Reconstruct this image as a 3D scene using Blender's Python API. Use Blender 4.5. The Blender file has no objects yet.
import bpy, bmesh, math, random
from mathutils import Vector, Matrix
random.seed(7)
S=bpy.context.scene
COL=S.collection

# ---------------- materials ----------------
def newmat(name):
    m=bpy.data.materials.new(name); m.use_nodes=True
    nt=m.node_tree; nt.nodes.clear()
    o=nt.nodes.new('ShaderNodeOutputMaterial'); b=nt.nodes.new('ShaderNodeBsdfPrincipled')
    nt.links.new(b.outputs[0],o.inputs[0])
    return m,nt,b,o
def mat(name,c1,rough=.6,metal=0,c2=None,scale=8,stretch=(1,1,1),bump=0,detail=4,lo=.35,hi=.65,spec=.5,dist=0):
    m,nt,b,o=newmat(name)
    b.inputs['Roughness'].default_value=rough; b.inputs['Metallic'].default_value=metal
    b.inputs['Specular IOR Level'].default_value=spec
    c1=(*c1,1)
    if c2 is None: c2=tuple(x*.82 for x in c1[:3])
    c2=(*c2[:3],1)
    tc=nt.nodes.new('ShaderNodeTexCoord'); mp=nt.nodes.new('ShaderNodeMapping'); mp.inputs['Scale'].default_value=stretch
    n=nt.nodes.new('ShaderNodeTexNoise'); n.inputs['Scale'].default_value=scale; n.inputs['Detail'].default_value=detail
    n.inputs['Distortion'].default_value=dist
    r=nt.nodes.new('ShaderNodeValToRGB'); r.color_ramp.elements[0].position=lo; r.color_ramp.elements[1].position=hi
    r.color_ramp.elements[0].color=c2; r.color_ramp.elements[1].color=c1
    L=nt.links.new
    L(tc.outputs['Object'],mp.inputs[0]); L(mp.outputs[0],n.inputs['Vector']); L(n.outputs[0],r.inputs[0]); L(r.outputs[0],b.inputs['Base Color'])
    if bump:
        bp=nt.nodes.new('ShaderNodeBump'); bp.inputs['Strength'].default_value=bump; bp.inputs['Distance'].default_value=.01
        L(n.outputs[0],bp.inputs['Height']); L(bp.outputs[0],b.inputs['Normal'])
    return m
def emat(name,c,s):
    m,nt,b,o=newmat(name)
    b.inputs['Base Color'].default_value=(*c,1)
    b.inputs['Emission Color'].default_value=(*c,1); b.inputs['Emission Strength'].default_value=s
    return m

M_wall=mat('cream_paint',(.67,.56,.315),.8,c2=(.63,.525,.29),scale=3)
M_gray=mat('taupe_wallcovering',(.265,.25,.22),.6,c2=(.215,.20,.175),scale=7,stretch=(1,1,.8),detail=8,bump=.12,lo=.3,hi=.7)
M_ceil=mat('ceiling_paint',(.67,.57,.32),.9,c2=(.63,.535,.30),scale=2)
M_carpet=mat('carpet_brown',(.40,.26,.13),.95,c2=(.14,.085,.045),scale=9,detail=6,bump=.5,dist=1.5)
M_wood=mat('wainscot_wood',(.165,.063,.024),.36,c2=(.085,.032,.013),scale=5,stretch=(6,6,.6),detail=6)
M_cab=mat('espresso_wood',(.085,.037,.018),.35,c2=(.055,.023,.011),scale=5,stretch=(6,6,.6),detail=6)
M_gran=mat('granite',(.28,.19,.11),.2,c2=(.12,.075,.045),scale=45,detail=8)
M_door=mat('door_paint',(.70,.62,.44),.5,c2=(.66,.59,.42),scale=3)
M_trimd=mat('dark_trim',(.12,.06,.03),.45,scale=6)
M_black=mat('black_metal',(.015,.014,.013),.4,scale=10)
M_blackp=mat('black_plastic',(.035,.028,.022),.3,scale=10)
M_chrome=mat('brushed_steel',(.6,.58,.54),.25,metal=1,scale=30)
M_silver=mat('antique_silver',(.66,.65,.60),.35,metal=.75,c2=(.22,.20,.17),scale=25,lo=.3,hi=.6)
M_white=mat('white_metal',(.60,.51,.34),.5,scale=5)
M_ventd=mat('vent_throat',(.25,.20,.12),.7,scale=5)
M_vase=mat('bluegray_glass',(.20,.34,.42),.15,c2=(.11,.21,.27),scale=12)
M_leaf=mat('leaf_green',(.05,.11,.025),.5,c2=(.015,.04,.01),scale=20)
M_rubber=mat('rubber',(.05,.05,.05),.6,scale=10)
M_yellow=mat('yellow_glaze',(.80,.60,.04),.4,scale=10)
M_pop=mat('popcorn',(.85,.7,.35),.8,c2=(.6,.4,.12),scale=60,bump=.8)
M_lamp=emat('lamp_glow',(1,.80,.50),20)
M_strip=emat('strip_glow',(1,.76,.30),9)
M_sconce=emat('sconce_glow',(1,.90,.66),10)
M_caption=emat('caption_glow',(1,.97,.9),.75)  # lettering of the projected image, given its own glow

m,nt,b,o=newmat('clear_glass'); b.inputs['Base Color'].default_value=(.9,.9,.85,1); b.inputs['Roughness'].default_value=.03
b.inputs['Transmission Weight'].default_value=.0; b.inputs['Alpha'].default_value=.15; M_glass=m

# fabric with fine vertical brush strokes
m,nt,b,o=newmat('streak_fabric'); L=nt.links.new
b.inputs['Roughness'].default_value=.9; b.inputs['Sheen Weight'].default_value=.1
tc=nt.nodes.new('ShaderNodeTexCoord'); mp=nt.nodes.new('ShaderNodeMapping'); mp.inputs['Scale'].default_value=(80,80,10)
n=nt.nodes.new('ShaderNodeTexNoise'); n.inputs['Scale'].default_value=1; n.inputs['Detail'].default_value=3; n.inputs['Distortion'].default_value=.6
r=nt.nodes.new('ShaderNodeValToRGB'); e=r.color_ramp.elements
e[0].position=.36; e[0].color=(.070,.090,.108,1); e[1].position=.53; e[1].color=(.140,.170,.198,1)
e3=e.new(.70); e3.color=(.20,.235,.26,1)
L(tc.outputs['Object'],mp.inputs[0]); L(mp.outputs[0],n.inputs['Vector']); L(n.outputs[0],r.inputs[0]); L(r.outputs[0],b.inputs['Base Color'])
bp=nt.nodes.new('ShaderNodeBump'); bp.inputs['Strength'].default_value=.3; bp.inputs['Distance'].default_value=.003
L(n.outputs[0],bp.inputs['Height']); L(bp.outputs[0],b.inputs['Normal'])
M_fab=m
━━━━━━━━
• Exercise details: Using the material above, quote the first line and each line after it, stopping at and including the line that holds "COL=S.collection".

• Reply:
Reconstruct this image as a 3D scene using Blender's Python API. Use Blender 4.5. The Blender file has no objects yet.
import bpy, bmesh, math, random
from mathutils import Vector, Matrix
random.seed(7)
S=bpy.context.scene
COL=S.collection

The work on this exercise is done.